A growing number of Canadians have played on National Collegiate Athletic Association (NCAA) teams in the United States, and in the professional National Basketball Association and Women's National Basketball Association (WNBA). Canadian NBA players include Bob Houbregs, Bill Wennington, Rick Fox, Steve Nash, Cory Joseph and Andrew Wiggins. In 2005, while playing for the Phoenix Suns, Nash won the league's MVP award, becoming the first Canadian to receive the honour.

International Competition

Basketball appeared as a demonstration sport for male athletes at the 1904 Olympic Games in St Louis. The Edmonton Grads, a women's team, played a series of matches in conjunction with the 1924, 1928 and 1936 Olympic Summer Games. In 1936, men’s basketball first appeared as an official Olympic sport. Canada's team at the 1936 Berlin Olympiad, the Windsor Ford V8s, made up of players primarily from Windsor, Ontario, and strengthened by players from the West Coast, won the silver medal, losing in the final to the United States 19 to 8. Women’s basketball became an Olympic sport in 1976. Neither team has won an Olympic medal in basketball since 1936, but both have reached the podium at the Pan American Games and the FIBA Americas Championships.

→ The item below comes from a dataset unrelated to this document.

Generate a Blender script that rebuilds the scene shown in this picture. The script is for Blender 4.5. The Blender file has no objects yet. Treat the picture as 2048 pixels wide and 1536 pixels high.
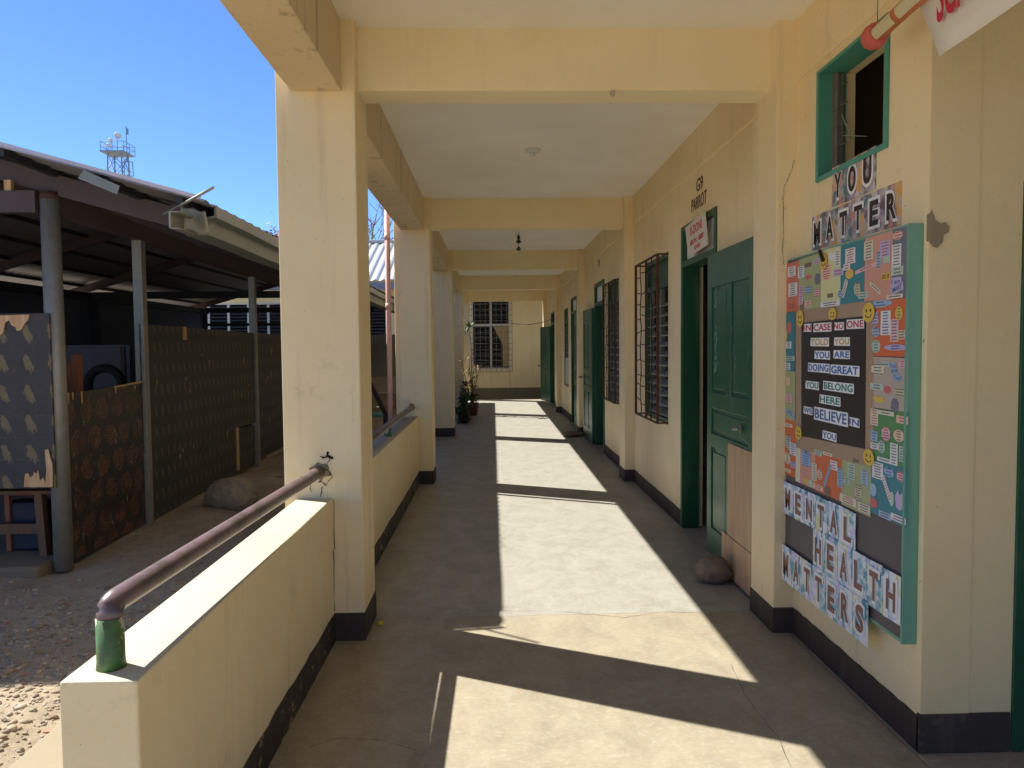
import bpy, math, random
from math import sin, cos, pi, radians, sqrt
from mathutils import Vector, Matrix
R = random.Random(7)
sc = bpy.context.scene
# ------------------------------------------------------------------ camera
F, YAW, PITCH, ROLL, CX, CY, H = 1485.693, .0239, -.0485, .009, 1022.79, 766.2, 1.55
cyw, syw, cp, sp, cr, sr = cos(YAW), sin(YAW), cos(PITCH), sin(PITCH), cos(ROLL), sin(ROLL)
right0 = Vector((cyw, -syw, 0)); fwd = Vector((syw*cp, cyw*cp, sp)); up0 = Vector((-syw*sp, -cyw*sp, cp))
rt = right0*cr - up0*sr; up = right0*sr + up0*cr
cam = bpy.data.cameras.new('camera'); co = bpy.data.objects.new('camera', cam); sc.collection.objects.link(co)
co.matrix_world = Matrix((( rt.x, up.x, -fwd.x, 0), (rt.y, up.y, -fwd.y, 0), (rt.z, up.z, -fwd.z, H), (0, 0, 0, 1)))
cam.sensor_width = 36; cam.lens = F/2048*36; cam.shift_x = (1024-CX)/2048; cam.shift_y = (CY-768)/2048
cam.clip_start = .05; cam.clip_end = 3000
sc.camera = co
# ------------------------------------------------------------------ sky and sun
SUN_EL = radians(49.3)
sdir = Vector((-1, .495, 0)).normalized()          # towards the sun, horizontally
w = bpy.data.worlds.new('World'); sc.world = w; w.use_nodes = True
nt = w.node_tree; bgn = nt.nodes['Background']
sky = nt.nodes.new('ShaderNodeTexSky'); sky.sky_type = 'NISHITA'; sky.sun_disc = False
sky.sun_elevation = SUN_EL; sky.sun_rotation = math.atan2(sdir.x, sdir.y)
sky.altitude = 0; sky.air_density = .62; sky.dust_density = 0; sky.ozone_density = 10
nt.links.new(sky.outputs[0], bgn.inputs[0]); bgn.inputs[1].default_value = .052
sl = bpy.data.lights.new('sun', 'SUN'); so = bpy.data.objects.new('sun', sl); sc.collection.objects.link(so)
sl.energy = 2.35; sl.angle = radians(.5); sl.color = (1, .97, .91)
sv = Vector((sdir.x*cos(SUN_EL), sdir.y*cos(SUN_EL), sin(SUN_EL)))
so.rotation_euler = sv.to_track_quat('Z', 'Y').to_euler(); so.location = (-20, 10, 30)
sc.view_settings.view_transform = 'Standard'; sc.view_settings.look = 'None'
sc.view_settings.exposure = 2.2; sc.view_settings.gamma = 1
try:
    sc.cycles.max_bounces = 16; sc.cycles.diffuse_bounces = 10
except Exception: pass

# ------------------------------------------------------------------ helpers
def ray(px, py):
    du, dv = px-CX, py-CY
    u, v = du*cr-dv*sr, du*sr+dv*cr
    xr, zu = u/F, -v/F
    yr = cp-zu*sp; Z = sp+zu*cp
    return (xr*cyw+yr*syw, -xr*syw+yr*cyw, Z)
def onX(px, py, X):
    d = ray(px, py); t = X/d[0]; return (d[1]*t, H+d[2]*t)
def onY(px, py, Y):
    d = ray(px, py); t = Y/d[1]; return (d[0]*t, H+d[2]*t)
def onZ(px, py, Z):
    d = ray(px, py); t = (Z-H)/d[2]; return (d[0]*t, d[1]*t)

def wloc(o):
    v = Vector(o.location)
    while o.parent: o = o.parent; v += Vector(o.location)
    return v
def tag(o, label=None, cat=None, group=None, kind=None):
    if label: o['label'] = label
    if cat: o['category'] = cat
    if group: o['group'] = group
    if kind: o['kind'] = kind
    return o
def link(o, parent):
    sc.collection.objects.link(o)
    if parent:
        o.parent = parent; o.location = -wloc(parent)
    return o
def thing(name, loc, label, cat, group=None):
    o = bpy.data.objects.new(name, None); sc.collection.objects.link(o); o.location = loc
    o.empty_display_size = .1
    return tag(o, label, cat, group)
class MB:
    def __init__(s): s.v = []; s.f = []; s.m = []
    def add(s, vs, fs, m=0):
        b = len(s.v); s.v += [tuple(v) for v in vs]; s.f += [tuple(b+i for i in f) for f in fs]; s.m += [m]*len(fs); return s
    def box(s, x0, x1, y0, y1, z0, z1, m=0):
        x0, x1 = sorted((x0, x1)); y0, y1 = sorted((y0, y1)); z0, z1 = sorted((z0, z1))
        return s.add([(x, y, z) for z in (z0, z1) for y in (y0, y1) for x in (x0, x1)],
                     [(0, 2, 3, 1), (4, 5, 7, 6), (0, 1, 5, 4), (2, 6, 7, 3), (0, 4, 6, 2), (1, 3, 7, 5)], m)
    def bar(s, p0, p1, w, h, m=0, upv=(0, 0, 1)):
        p0, p1 = Vector(p0), Vector(p1); d = (p1-p0).normalized(); u = Vector(upv)
        if abs(d.dot(u)) > .99: u = Vector((1, 0, 0))
        a = d.cross(u).normalized()*(w/2); b = a.cross(d).normalized()*(h/2)
        vs = [p+sa*a+sb*b for p in (p0, p1) for sa, sb in ((-1, -1), (1, -1), (1, 1), (-1, 1))]
        return s.add(vs, [(3, 2, 1, 0), (4, 5, 6, 7), (0, 1, 5, 4), (1, 2, 6, 5), (2, 3, 7, 6), (3, 0, 4, 7)], m)
    def tube(s, pts, r, n=8, m=0, r2=None):
        pts = [Vector(p) for p in pts]; rings = []
        for i, p in enumerate(pts):
            d = (pts[min(i+1, len(pts)-1)]-pts[max(i-1, 0)]).normalized()
            u = Vector((0, 0, 1)) if abs(d.z) < .95 else Vector((1, 0, 0))
            a = d.cross(u).normalized(); b = a.cross(d).normalized()
            rr = r if r2 is None else r+(r2-r)*i/(len(pts)-1)
            rings.append([p+(a*cos(2*pi*k/n)+b*sin(2*pi*k/n))*rr for k in range(n)])
        vs = [q for g in rings for q in g]; fs = []
        for i in range(len(pts)-1):
            for k in range(n):
                k2 = (k+1) % n; fs.append((i*n+k, i*n+k2, (i+1)*n+k2, (i+1)*n+k))
        fs.append(tuple(range(n-1, -1, -1))); fs.append(tuple((len(pts)-1)*n+k for k in range(n)))
        return s.add(vs, fs, m)
    def prismX(s, poly, x0, x1, m=0):     # poly of (y, z)
        n = len(poly); vs = [(x0, y, z) for y, z in poly]+[(x1, y, z) for y, z in poly]
        a = sum(poly[i][0]*poly[(i+1) % n][1]-poly[(i+1) % n][0]*poly[i][1] for i in range(n))
        fs = [tuple(range(n-1, -1, -1)), tuple(range(n, 2*n))]+[(i, (i+1) % n, n+(i+1) % n, n+i) for i in range(n)]
        if (a < 0) != (x1 < x0): fs = [tuple(reversed(f)) for f in fs]
        return s.add(vs, fs, m)
    def prismY(s, poly, y0, y1, m=0):     # poly of (x, z)
        n = len(poly); vs = [(x, y0, z) for x, z in poly]+[(x, y1, z) for x, z in poly]
        a = sum(poly[i][0]*poly[(i+1) % n][1]-poly[(i+1) % n][0]*poly[i][1] for i in range(n))
        fs = [tuple(range(n)), tuple(range(2*n-1, n-1, -1))]+[(i, n+i, n+(i+1) % n, (i+1) % n) for i in range(n)]
        if (a < 0) != (y1 < y0): fs = [tuple(reversed(f)) for f in fs]
        return s.add(vs, fs, m)
    def lathe(s, c, prof, n=20, m=0):
        vs = [(c[0]+r*cos(2*pi*k/n), c[1]+r*sin(2*pi*k/n), c[2]+z) for r, z in prof for k in range(n)]; fs = []
        for i in range(len(prof)-1):
            for k in range(n):
                k2 = (k+1) % n; fs.append((i*n+k, i*n+k2, (i+1)*n+k2, (i+1)*n+k))
        fs.append(tuple(range(n-1, -1, -1))); fs.append(tuple((len(prof)-1)*n+k for k in range(n)))
        return s.add(vs, fs, m)
    def build(s, name, mats, parent=None, bevel=0, smooth=False, seg=2):
        me = bpy.data.meshes.new(name); me.from_pydata(s.v, [], s.f)
        if not isinstance(mats, (list, tuple)): mats = [mats]
        for m in mats: me.materials.append(m)
        for p, mi in zip(me.polygons, s.m):
            p.material_index = mi; p.use_smooth = smooth and len(p.vertices) <= 4
        me.update()
        o = bpy.data.objects.new(name, me); link(o, parent)
        if bevel:
            b = o.modifiers.new('bevel', 'BEVEL'); b.width = bevel; b.segments = seg; b.limit_method = 'ANGLE'; b.angle_limit = radians(40)
        return o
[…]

The women’s team has also won bronze medals at the FIBA World Championships.

Canada Men’s National Basketball Team (Medals)

Olympic Summer Games (Men)

1936

Berlin, Germany

Silver


FIBA Americas Championship (Men)

1980

San Juan, Puerto Rico

Silver

1984

Sao Paulo, Brazil

Bronze

1988

Montevideo, Uruguay

Bronze

1999

San Juan, Puerto Rico

Silver

2001

Nuequen, Argentina

Bronze

2015

Mexico City, Mexico

Bronze


Pan American Games (Men)

2015

Toronto, Ontario

Silver

Canada Women’s National Basketball Team (Medals)

FIBA World Championship (Women)

1979

Seoul, South Korea

Bronze

1986

Vilnius, Minsk, Moscow, Soviet Union

Bronze


FIBA Americas Championship (Women)

1989

Sao Paulo, Brazil

Bronze

1993

Sao Paulo, Brazil

Bronze

1995

Hamilton, Ontario

Gold

1999

Havana, Cuba

Bronze

2003

Culiacan, Mexico

Bronze

2005

Hato Mayor, Dominican Republic

Bronze

2009

Mato Grosso, Brazil

Bronze

2011

Neiva, Colombia

Bronze

2013

Xalapa, Veracruz, Mexico

Silver

2015

Edmonton, Alberta

Gold


Pan American Games (Women)

1967

Winnipeg, Manitoba

Bronze

1979

San Juan, Puerto Rico

Bronze

1987

Indianapolis, Indiana

Bronze

1999

Winnipeg, Manitoba

Silver

2015

Toronto, Ontario

Gold

Wheelchair Basketball

In 1946, about half a century after basketball was invented, American Second World War veterans played the first documented wheelchair basketball game. Two Canadian teams soon formed — the Vancouver Dueck Powerglides in 1950 and the Montréal Wheelchair Wonders in 1951. The game quickly became popular, and in 1968 the first Canadian championships were held in Edmonton, Alberta. Wheelchair basketball is now one of the most popular team sports for athletes with disabilities. The national men’s and women’s teams are among the best in the world, and since 1992 have won several Paralympic and world championships.